For Meegeren, art enthusiasts looked for art that spoke to the future and Meegeren drew techniques from the past. For Israel, money and responsibilities blocked her opportunity to write for herself. Certainly, their differences couldn’t be any more evident but as Lessing would view it, in both cases Meegeren and Israel were the “unknown artists”. Whereas, Johannes Vermeer and Noel Coward (a playwright Israel most notably copied) could be seen as the “Picasso” of their respective fields, or put more simply, the original geniuses.

Lee Israel forged famous playwright, Noel Coward. Done with such diligence, a handful of the forged letters are incorporated in Noel Coward’s biography “The Letters of Noel Coward.”

This brings us to our analysis of Israel and her act of literary forgery. In the end she did plead guilty for her actions and was given six months of house arrest, five years of probation and forbidden from ever stepping into libraries. Ironically though, due to her forge letters going undetected for so long, it’s rumored her letters are still roaming around in libraries despite the sellers knowing of its false content. And this was a pattern from the past. Shown in the motion picture, “Can You Ever Forgive Me?”, the book sellers were very smitten and gushed over reading the forged letters. For example, in Dorothy Parker’s case, Israel wrote in the voice of Dorothy to act as if she was writing a letter about her intoxication, “To save me from this kind of exertion in the future, I’m thinking of having little letters runoff saying ‘Can You Ever Forgive me?’ Dorothy” (Mallon) with a fake signature signed at the bottom of the letter.

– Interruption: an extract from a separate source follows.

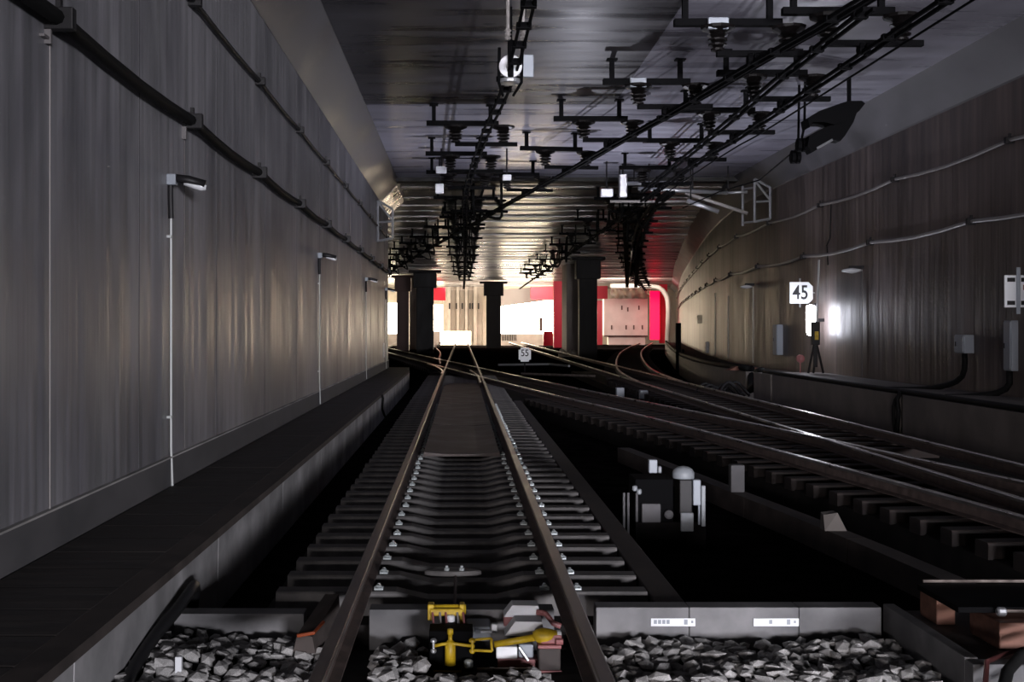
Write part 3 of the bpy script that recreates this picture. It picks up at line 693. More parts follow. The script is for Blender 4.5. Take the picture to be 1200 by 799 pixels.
# cantilever arms on the right
def arm(label, a, b, r, m='galv'):
    bm = nb(); tube(bm, [a, b], r, 10); c = Vector(b)-Vector(a)
    o = tag(link('cantilever_tube', bm, M[m], smooth=True), label, 'tube')
    bm = nb(); q = Vector(a).lerp(Vector(b), .12); tube(bm, [q, (q.x, q.y, ZC+.01)], .025, 6); link('drop_rod', bm, M['steel_d'], o); return o
arm('upper silver cantilever tube crossing below the ceiling beam at right', P(735, 215, 42), P(802, 214, 42), .07)
arm('second silver cantilever tube just below the upper one', P(748, 221, 41.5), P(852, 226, 42), .07)
arm('silver cantilever tube reaching the lattice bracket on the right', P(850, 226, 42.2), P(876, 225, 42), .05)
arm('slanted grey stay tube running down to the lattice bracket', P(803, 226, 42), P(876, 250, 42), .06, 'cable_g')
arm('short bright slanted tube below the slanted stay', P(805, 235, 41), P(842, 248, 41), .08)
arm('dim long tube hanging lowest under the silver tubes', P(715, 236, 43), P(806, 236, 43), .05, 'cable_g')
def smallbox(label, px, py, Y, s, m='white', name='ceiling_box', h=None):
    p = P(px, py, Y); t = thing(name, label, 'box', (p.x, Y, p.z))
    h = h or s
    bm = nb(); box(bm, -s, s, -.15, .15, -h, h, bev=.03); link('case', bm, M[m], t)
    bm = nb(); tube(bm, [(0, .05, h), (0, .05, ZC-p.z)], .03, 6); link('hanger', bm, M['steel_d'], t)
smallbox('white box hanging left of the silver tubes under the ceiling', 711, 226, 41, .2, h=.13)
smallbox('pale plate hanging beside the white ceiling box near the silver tubes', 730, 218, 41.5, .14, 'galv', h=.4)
smallbox('upper white box hanging left of the central overhead line', 517, 199, 38, .17, h=.1)
smallbox('lower white box hanging left of the central overhead line', 515, 221, 40, .14, h=.16)
smallbox('small pale box hanging by the overhead line support at centre', 594, 208, 38, .14, h=.08)

# dark curved feeder cowl on the right
p = P(975, 150, 27)
t = thing('feeder_cowl', 'large black curved cowl hanging at the right haunch', 'cowl', (p.x, 27, p.z))
s = 27/F
def poly_extrude(bm, pts, y0, y1, bulge=0):
    n = len(pts); A = [bm.verts.new(((a-975)*s, y0+bulge*math.sin(PI*i/n), -(b-150)*s)) for i, (a, b) in enumerate(pts)]
    B = [bm.verts.new(((a-975)*s, y1, -(b-150)*s)) for i, (a, b) in enumerate(pts)]
    bm.faces.new(A); bm.faces.new(B[::-1])
    for i in range(n): bm.faces.new((A[i], A[(i+1) % n], B[(i+1) % n], B[i]))
bm = nb(); poly_extrude(bm, [(947, 138), (960, 130), (985, 121), (995, 118), (1010, 118), (1014, 121), (1007, 130), (990, 142), (978, 146), (966, 143), (953, 143), (949, 149)], 0, .6); link('upper_wing', bm, M['steel_bk'], t)
bm = nb(); poly_extrude(bm, [(1007, 128), (1002, 142), (992, 158), (987, 164), (978, 163), (970, 168), (953, 178), (948, 170), (950, 158), (960, 152), (972, 147), (988, 141)], .1, .5); link('lower_wing', bm, M['steel_bk'], t)
bm = nb(); tube(bm, [((957-975)*s, -.03, -(174-150)*s), ((975-975)*s, -.03, -(164-150)*s)], .03, 6); link('bright_edge', bm, M['galv'], t)
bm = nb(); tube(bm, [((1000-975)*s, .3, -(122-150)*s), ((1000-975)*s, .3, ZC-p.z)], .05, 6); link('hanger', bm, M['steel_bk'], t)
def clampset(label, px, py, Y):
    p = P(px, py, Y); t = thing('line_clamp', label, 'clamp', (p.x, Y, p.z))
    bm = nb(); lathe(bm, [(.10, -.12), (.16, -.1), (.16, -.02), (.06, 0), (.16, .02), (.16, .1), (.1, .12)], 12, axis='X'); link('drum', bm, M['steel_bk'], t)
    bm = nb(); tube(bm, [(0, 0, .1), (.1, .1, .45), (.12, .1, ZC-p.z)], .03, 6); link('link_rod', bm, M['steel_bk'], t)
clampset('upper black clamp where two lines end below the black cowl', 939, 170, 27.5)
clampset('lower black clamp below its twin under the black cowl', 932, 184, 28)

# ------------------------------------------------------------------ overhead line
DZ = 4.7; ZL = H+DZ   # lower bars
def support_parts(t, up=.47, w=1.6, hang=None, box_=False):
    """lower bar, two insulators, upper bar, clamp; origin at the clamp on the lower bar"""
    hang = hang if hang is not None else ZC-ZL-up
    bm = nb(); box(bm, -.62, w-.62, -.06, .06, -.05, .05, bev=.006); link('lower_bar', bm, M['steel_bk'], t)
    bm = nb(); box(bm, -1.35, w-1.35+.25, -.08, .08, up, up+.12, bev=.006); link('upper_bar', bm, M['steel_bk'], t)
    ip = None
    for x in (-.60, .62 if w > 1.5 else .5):
        if ip is None:
            bm = nb(); lathe(bm, [(.05, 0), (.12, .02), (.12, .06), (.05, .08), (.16, .11), (.16, .14), (.07, .17), (.17, .20), (.17, .23), (.08, .26), (.19, .30), (.12, .34), (.28, .41), (.30, .46), (.08, .5)], 12)
            ip = link('insulator', bm, M['ins'], t, loc=(x, 0, .03)); ip.scale = (1, 1, up/.5)
        else:
            c = ip.copy(); C.objects.link(c); c.parent = t; c.location = (x, 0, .03)
    for x in (-1.16, .29):
        bm = nb(); box(bm, x-.05, x+.05, -.05, .05, up+.1, up+hang+.01); box(bm, x-.11, x+.11, -.1, .1, up+hang-.03, up+hang-.001); link('hanger', bm, M['steel_bk'], t)
    bm = nb(); lathe(bm, [(.05, -.1), (.11, -.09), (.11, -.02), (.05, .0), (.11, .02), (.11, .09), (.05, .1)], 10, (0, 0, -.09), 'X'); link('clamp', bm, M['steel_bk'], t)
def support(label, X, Y, group=None, rz=0, **k):
    t = thing('line_support', label, 'overhead line support', (X, Y, ZL), rz, group); support_parts(t, **k); return t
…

Israel would sometimes include these additional writing in efforts to sell “her” letters for a higher price. For instance, when she sold her first letter, Israel initially offered the original for a particular price. But when the seller insisted on a lower price due to its bland content, Lee took this as an opportunity to go home and write further “content” which in turn made the letter more intriguing to read, increasing its value. Israel described this ability in her memoir, writing “I had for decades practiced a kind of merged identity with my subjects; to say I ‘channeled’ is only a slight exaggeration” (Hughes).

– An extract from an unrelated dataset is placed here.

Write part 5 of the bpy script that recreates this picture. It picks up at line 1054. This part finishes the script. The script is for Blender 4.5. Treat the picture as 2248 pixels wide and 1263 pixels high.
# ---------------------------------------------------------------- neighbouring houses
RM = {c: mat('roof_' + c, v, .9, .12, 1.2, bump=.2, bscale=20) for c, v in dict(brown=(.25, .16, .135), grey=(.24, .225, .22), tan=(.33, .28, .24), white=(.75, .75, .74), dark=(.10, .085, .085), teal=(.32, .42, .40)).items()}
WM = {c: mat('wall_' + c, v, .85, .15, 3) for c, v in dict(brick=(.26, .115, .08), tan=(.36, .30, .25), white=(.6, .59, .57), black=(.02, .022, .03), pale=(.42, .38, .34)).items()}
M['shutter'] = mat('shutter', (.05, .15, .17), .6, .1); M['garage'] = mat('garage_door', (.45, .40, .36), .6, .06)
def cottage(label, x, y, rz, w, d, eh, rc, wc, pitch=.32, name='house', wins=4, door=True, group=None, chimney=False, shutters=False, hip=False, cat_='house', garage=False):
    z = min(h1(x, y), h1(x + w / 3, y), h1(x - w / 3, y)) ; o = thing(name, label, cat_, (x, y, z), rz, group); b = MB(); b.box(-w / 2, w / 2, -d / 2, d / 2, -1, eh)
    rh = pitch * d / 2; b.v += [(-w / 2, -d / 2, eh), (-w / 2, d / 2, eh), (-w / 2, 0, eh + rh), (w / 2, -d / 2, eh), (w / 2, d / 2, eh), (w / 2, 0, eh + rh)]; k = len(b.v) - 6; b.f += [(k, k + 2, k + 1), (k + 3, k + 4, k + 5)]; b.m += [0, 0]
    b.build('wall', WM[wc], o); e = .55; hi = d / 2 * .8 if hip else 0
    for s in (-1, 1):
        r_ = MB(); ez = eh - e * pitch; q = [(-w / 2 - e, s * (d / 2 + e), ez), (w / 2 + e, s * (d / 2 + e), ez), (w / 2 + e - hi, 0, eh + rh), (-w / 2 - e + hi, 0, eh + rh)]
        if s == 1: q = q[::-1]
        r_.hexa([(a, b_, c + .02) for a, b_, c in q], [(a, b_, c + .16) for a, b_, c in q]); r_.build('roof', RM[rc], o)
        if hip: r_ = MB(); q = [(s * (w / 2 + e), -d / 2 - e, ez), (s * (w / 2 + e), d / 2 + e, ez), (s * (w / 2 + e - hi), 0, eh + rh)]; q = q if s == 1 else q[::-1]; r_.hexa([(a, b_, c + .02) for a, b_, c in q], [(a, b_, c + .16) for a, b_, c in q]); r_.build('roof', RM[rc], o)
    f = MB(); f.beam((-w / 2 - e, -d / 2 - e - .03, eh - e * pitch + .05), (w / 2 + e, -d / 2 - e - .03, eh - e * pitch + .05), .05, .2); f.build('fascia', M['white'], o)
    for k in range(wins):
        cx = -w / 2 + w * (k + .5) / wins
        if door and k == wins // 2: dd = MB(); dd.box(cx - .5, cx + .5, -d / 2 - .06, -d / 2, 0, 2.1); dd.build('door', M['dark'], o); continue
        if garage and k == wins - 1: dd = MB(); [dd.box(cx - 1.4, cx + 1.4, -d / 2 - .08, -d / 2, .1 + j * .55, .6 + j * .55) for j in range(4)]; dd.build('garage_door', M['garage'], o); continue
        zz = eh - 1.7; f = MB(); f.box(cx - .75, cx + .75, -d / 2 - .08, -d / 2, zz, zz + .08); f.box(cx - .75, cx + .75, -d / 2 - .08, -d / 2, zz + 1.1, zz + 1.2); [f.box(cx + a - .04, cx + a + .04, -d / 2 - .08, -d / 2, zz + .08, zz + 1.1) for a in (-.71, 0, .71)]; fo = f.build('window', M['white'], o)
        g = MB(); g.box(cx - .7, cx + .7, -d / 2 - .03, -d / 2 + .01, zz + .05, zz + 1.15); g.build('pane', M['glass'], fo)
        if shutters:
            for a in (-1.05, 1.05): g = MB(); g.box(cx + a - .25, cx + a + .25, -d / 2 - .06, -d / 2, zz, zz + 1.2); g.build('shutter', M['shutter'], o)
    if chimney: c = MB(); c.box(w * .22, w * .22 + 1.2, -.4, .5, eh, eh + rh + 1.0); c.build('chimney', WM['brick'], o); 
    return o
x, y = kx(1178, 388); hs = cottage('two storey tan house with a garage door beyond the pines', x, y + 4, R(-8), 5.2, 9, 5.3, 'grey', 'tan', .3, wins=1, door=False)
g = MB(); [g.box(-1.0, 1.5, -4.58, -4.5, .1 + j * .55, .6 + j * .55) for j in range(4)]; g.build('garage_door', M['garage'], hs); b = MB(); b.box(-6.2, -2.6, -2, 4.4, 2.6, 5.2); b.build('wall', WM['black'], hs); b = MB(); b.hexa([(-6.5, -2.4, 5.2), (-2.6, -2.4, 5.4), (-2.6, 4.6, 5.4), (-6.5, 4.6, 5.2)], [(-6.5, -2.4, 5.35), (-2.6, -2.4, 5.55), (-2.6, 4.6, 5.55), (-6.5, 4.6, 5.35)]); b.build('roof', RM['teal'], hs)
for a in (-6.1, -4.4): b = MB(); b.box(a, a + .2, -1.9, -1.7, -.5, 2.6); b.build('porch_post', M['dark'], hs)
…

Forgery charges aside, for the most part, Israel gave literature enthusiasts something to indulge in. Even after all the stealing and lying, the FBI detective on her case didn’t hesitate to call Lee Israel “brilliant” (Fox). Ultimately, the same person who tracked Israel down for forgery, also, shamelessly and willingly admitted to admiring Lee Israel’s “work.” Lessing explores this notion further, remarking, “and when they succeed in achieving this originality, we call their works great not only because they are beautiful but because they have also unlocked, both to artists and to appreciators, unknown and unexplored realms of beauty.” (Lessing 98)

Lee Israel did just that. Despite, pleading guilty, Israel’s work still managed to amuse both readers and literary experts, making her work independent of the authors, like Noel Coward and Dorothy Parker, and therefore achieving originality. Based on Lessing’s view on unknown artists and forgery, I think it is possible for an act of forgery to be viewed as morally wrong and yet seen as an original.

It is inevitable that forgery in it of itself is doomed to encounter legal action. However, governments stripped and all, when it comes to focusing on solely the literature itself, we are left with the bare bones of compelling letters. Although, she didn’t quite live up to her name, Lee Israel’s literary forgery, just as, arguably, Han Van Meegeren did, “unlocked, both to artists and to appreciators, unknown and unexplored realms of beauty.” The difference? One held a paint brush while the other pressed letters on a machine. The result? Creativity.